» Supplied information
########
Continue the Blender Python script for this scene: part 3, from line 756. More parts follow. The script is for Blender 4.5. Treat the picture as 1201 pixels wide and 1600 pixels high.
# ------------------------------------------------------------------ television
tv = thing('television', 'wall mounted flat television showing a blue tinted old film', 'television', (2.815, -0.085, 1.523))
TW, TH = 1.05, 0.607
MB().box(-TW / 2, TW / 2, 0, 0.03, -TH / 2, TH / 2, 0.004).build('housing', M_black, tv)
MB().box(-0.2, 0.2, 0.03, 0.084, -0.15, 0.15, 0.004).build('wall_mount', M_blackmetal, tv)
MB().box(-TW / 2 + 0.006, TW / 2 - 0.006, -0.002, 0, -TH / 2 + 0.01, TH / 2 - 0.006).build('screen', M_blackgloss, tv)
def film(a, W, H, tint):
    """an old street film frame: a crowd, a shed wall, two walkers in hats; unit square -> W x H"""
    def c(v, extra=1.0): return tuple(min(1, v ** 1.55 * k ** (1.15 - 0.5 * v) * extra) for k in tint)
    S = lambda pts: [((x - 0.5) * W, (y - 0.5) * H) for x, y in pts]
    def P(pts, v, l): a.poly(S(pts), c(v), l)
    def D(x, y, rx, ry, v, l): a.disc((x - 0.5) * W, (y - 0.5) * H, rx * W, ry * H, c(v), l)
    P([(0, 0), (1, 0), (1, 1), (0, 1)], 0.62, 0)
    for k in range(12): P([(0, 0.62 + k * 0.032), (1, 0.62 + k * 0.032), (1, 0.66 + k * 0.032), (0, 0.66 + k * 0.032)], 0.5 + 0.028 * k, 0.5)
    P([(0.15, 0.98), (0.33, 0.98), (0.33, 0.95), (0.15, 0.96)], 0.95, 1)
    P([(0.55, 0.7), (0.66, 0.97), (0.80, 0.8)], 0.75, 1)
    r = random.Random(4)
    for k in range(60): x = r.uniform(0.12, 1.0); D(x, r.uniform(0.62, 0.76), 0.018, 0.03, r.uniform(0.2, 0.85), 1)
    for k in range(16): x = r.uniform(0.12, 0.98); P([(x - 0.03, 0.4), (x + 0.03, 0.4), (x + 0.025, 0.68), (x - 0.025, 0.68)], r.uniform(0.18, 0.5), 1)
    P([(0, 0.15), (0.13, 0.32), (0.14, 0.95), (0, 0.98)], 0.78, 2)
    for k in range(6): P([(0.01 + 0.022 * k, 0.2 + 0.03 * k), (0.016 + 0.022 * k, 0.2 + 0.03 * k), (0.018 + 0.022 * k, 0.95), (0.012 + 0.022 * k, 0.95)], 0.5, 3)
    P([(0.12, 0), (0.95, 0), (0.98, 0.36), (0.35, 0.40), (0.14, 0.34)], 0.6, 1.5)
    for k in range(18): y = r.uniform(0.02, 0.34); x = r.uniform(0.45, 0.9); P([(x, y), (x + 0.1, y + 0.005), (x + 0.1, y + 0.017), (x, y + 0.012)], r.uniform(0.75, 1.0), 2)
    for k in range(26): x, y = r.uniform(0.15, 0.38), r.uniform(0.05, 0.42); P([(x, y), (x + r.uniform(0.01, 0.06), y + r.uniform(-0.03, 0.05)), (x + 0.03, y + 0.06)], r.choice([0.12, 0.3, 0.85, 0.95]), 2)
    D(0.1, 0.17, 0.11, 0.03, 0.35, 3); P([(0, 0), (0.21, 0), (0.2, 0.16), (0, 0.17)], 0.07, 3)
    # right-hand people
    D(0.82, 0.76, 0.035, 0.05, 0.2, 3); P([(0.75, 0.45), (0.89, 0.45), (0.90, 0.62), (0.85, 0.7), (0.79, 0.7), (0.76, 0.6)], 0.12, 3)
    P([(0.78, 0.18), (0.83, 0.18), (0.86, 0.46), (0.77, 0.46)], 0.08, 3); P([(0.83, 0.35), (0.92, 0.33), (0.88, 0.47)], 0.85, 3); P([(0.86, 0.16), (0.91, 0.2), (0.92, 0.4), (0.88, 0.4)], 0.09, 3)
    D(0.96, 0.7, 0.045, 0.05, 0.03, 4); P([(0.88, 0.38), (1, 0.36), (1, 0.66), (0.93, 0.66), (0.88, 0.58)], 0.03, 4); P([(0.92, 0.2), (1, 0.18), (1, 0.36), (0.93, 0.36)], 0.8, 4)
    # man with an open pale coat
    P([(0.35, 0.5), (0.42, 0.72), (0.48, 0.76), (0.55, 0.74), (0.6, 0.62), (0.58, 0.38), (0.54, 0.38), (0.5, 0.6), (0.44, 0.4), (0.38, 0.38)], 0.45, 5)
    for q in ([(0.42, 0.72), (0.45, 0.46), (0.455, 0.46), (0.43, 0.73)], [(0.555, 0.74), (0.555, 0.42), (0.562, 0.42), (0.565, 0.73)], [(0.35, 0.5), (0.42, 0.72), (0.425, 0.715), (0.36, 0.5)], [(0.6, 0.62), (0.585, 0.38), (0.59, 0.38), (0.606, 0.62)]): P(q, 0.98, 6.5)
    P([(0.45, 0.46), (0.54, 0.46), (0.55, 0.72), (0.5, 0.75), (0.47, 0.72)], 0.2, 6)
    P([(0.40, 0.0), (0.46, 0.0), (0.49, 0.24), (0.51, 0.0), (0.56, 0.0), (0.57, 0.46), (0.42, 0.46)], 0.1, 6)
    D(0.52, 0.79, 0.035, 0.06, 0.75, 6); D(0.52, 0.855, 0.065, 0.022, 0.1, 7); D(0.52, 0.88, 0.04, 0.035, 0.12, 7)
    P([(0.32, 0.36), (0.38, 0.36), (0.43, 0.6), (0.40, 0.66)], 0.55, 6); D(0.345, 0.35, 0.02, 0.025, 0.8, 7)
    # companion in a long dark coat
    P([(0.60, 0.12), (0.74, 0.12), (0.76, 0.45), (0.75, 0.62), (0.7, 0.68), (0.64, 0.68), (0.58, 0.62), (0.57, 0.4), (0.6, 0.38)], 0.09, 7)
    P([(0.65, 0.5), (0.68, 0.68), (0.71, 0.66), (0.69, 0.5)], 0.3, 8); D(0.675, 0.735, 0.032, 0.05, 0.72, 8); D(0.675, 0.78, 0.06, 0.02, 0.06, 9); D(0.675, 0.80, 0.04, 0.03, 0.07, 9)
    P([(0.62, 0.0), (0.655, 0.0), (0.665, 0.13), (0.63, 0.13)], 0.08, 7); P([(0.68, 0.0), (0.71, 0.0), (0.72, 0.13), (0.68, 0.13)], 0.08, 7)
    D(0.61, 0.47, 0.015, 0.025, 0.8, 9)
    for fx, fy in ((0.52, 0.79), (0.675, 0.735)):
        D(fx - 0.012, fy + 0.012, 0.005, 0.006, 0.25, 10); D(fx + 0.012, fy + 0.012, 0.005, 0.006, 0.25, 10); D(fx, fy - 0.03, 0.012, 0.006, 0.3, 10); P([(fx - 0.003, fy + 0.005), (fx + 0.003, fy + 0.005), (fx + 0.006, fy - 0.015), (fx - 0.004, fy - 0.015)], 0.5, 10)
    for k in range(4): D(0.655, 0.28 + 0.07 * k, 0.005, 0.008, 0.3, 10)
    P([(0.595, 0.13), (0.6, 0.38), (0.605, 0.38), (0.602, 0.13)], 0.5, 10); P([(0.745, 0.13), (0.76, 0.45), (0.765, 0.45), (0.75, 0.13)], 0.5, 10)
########
» Exercise requirements
Extract the listing in its entirety and repeat it exactly.

» Correct output
Continue the Blender Python script for this scene: part 3, from line 756. More parts follow. The script is for Blender 4.5. Treat the picture as 1201 pixels wide and 1600 pixels high.
# ------------------------------------------------------------------ television
tv = thing('television', 'wall mounted flat television showing a blue tinted old film', 'television', (2.815, -0.085, 1.523))
TW, TH = 1.05, 0.607
MB().box(-TW / 2, TW / 2, 0, 0.03, -TH / 2, TH / 2, 0.004).build('housing', M_black, tv)
MB().box(-0.2, 0.2, 0.03, 0.084, -0.15, 0.15, 0.004).build('wall_mount', M_blackmetal, tv)
MB().box(-TW / 2 + 0.006, TW / 2 - 0.006, -0.002, 0, -TH / 2 + 0.01, TH / 2 - 0.006).build('screen', M_blackgloss, tv)
def film(a, W, H, tint):
    """an old street film frame: a crowd, a shed wall, two walkers in hats; unit square -> W x H"""
    def c(v, extra=1.0): return tuple(min(1, v ** 1.55 * k ** (1.15 - 0.5 * v) * extra) for k in tint)
    S = lambda pts: [((x - 0.5) * W, (y - 0.5) * H) for x, y in pts]
    def P(pts, v, l): a.poly(S(pts), c(v), l)
    def D(x, y, rx, ry, v, l): a.disc((x - 0.5) * W, (y - 0.5) * H, rx * W, ry * H, c(v), l)
    P([(0, 0), (1, 0), (1, 1), (0, 1)], 0.62, 0)
    for k in range(12): P([(0, 0.62 + k * 0.032), (1, 0.62 + k * 0.032), (1, 0.66 + k * 0.032), (0, 0.66 + k * 0.032)], 0.5 + 0.028 * k, 0.5)
    P([(0.15, 0.98), (0.33, 0.98), (0.33, 0.95), (0.15, 0.96)], 0.95, 1)
    P([(0.55, 0.7), (0.66, 0.97), (0.80, 0.8)], 0.75, 1)
    r = random.Random(4)
    for k in range(60): x = r.uniform(0.12, 1.0); D(x, r.uniform(0.62, 0.76), 0.018, 0.03, r.uniform(0.2, 0.85), 1)
    for k in range(16): x = r.uniform(0.12, 0.98); P([(x - 0.03, 0.4), (x + 0.03, 0.4), (x + 0.025, 0.68), (x - 0.025, 0.68)], r.uniform(0.18, 0.5), 1)
    P([(0, 0.15), (0.13, 0.32), (0.14, 0.95), (0, 0.98)], 0.78, 2)
    for k in range(6): P([(0.01 + 0.022 * k, 0.2 + 0.03 * k), (0.016 + 0.022 * k, 0.2 + 0.03 * k), (0.018 + 0.022 * k, 0.95), (0.012 + 0.022 * k, 0.95)], 0.5, 3)
    P([(0.12, 0), (0.95, 0), (0.98, 0.36), (0.35, 0.40), (0.14, 0.34)], 0.6, 1.5)
    for k in range(18): y = r.uniform(0.02, 0.34); x = r.uniform(0.45, 0.9); P([(x, y), (x + 0.1, y + 0.005), (x + 0.1, y + 0.017), (x, y + 0.012)], r.uniform(0.75, 1.0), 2)
    for k in range(26): x, y = r.uniform(0.15, 0.38), r.uniform(0.05, 0.42); P([(x, y), (x + r.uniform(0.01, 0.06), y + r.uniform(-0.03, 0.05)), (x + 0.03, y + 0.06)], r.choice([0.12, 0.3, 0.85, 0.95]), 2)
    D(0.1, 0.17, 0.11, 0.03, 0.35, 3); P([(0, 0), (0.21, 0), (0.2, 0.16), (0, 0.17)], 0.07, 3)
    # right-hand people
    D(0.82, 0.76, 0.035, 0.05, 0.2, 3); P([(0.75, 0.45), (0.89, 0.45), (0.90, 0.62), (0.85, 0.7), (0.79, 0.7), (0.76, 0.6)], 0.12, 3)
    P([(0.78, 0.18), (0.83, 0.18), (0.86, 0.46), (0.77, 0.46)], 0.08, 3); P([(0.83, 0.35), (0.92, 0.33), (0.88, 0.47)], 0.85, 3); P([(0.86, 0.16), (0.91, 0.2), (0.92, 0.4), (0.88, 0.4)], 0.09, 3)
    D(0.96, 0.7, 0.045, 0.05, 0.03, 4); P([(0.88, 0.38), (1, 0.36), (1, 0.66), (0.93, 0.66), (0.88, 0.58)], 0.03, 4); P([(0.92, 0.2), (1, 0.18), (1, 0.36), (0.93, 0.36)], 0.8, 4)
    # man with an open pale coat
    P([(0.35, 0.5), (0.42, 0.72), (0.48, 0.76), (0.55, 0.74), (0.6, 0.62), (0.58, 0.38), (0.54, 0.38), (0.5, 0.6), (0.44, 0.4), (0.38, 0.38)], 0.45, 5)
    for q in ([(0.42, 0.72), (0.45, 0.46), (0.455, 0.46), (0.43, 0.73)], [(0.555, 0.74), (0.555, 0.42), (0.562, 0.42), (0.565, 0.73)], [(0.35, 0.5), (0.42, 0.72), (0.425, 0.715), (0.36, 0.5)], [(0.6, 0.62), (0.585, 0.38), (0.59, 0.38), (0.606, 0.62)]): P(q, 0.98, 6.5)
    P([(0.45, 0.46), (0.54, 0.46), (0.55, 0.72), (0.5, 0.75), (0.47, 0.72)], 0.2, 6)
    P([(0.40, 0.0), (0.46, 0.0), (0.49, 0.24), (0.51, 0.0), (0.56, 0.0), (0.57, 0.46), (0.42, 0.46)], 0.1, 6)
    D(0.52, 0.79, 0.035, 0.06, 0.75, 6); D(0.52, 0.855, 0.065, 0.022, 0.1, 7); D(0.52, 0.88, 0.04, 0.035, 0.12, 7)
    P([(0.32, 0.36), (0.38, 0.36), (0.43, 0.6), (0.40, 0.66)], 0.55, 6); D(0.345, 0.35, 0.02, 0.025, 0.8, 7)
    # companion in a long dark coat
    P([(0.60, 0.12), (0.74, 0.12), (0.76, 0.45), (0.75, 0.62), (0.7, 0.68), (0.64, 0.68), (0.58, 0.62), (0.57, 0.4), (0.6, 0.38)], 0.09, 7)
    P([(0.65, 0.5), (0.68, 0.68), (0.71, 0.66), (0.69, 0.5)], 0.3, 8); D(0.675, 0.735, 0.032, 0.05, 0.72, 8); D(0.675, 0.78, 0.06, 0.02, 0.06, 9); D(0.675, 0.80, 0.04, 0.03, 0.07, 9)
    P([(0.62, 0.0), (0.655, 0.0), (0.665, 0.13), (0.63, 0.13)], 0.08, 7); P([(0.68, 0.0), (0.71, 0.0), (0.72, 0.13), (0.68, 0.13)], 0.08, 7)
    D(0.61, 0.47, 0.015, 0.025, 0.8, 9)
    for fx, fy in ((0.52, 0.79), (0.675, 0.735)):
        D(fx - 0.012, fy + 0.012, 0.005, 0.006, 0.25, 10); D(fx + 0.012, fy + 0.012, 0.005, 0.006, 0.25, 10); D(fx, fy - 0.03, 0.012, 0.006, 0.3, 10); P([(fx - 0.003, fy + 0.005), (fx + 0.003, fy + 0.005), (fx + 0.006, fy - 0.015), (fx - 0.004, fy - 0.015)], 0.5, 10)
    for k in range(4): D(0.655, 0.28 + 0.07 * k, 0.005, 0.008, 0.3, 10)
    P([(0.595, 0.13), (0.6, 0.38), (0.605, 0.38), (0.602, 0.13)], 0.5, 10); P([(0.745, 0.13), (0.76, 0.45), (0.765, 0.45), (0.75, 0.13)], 0.5, 10)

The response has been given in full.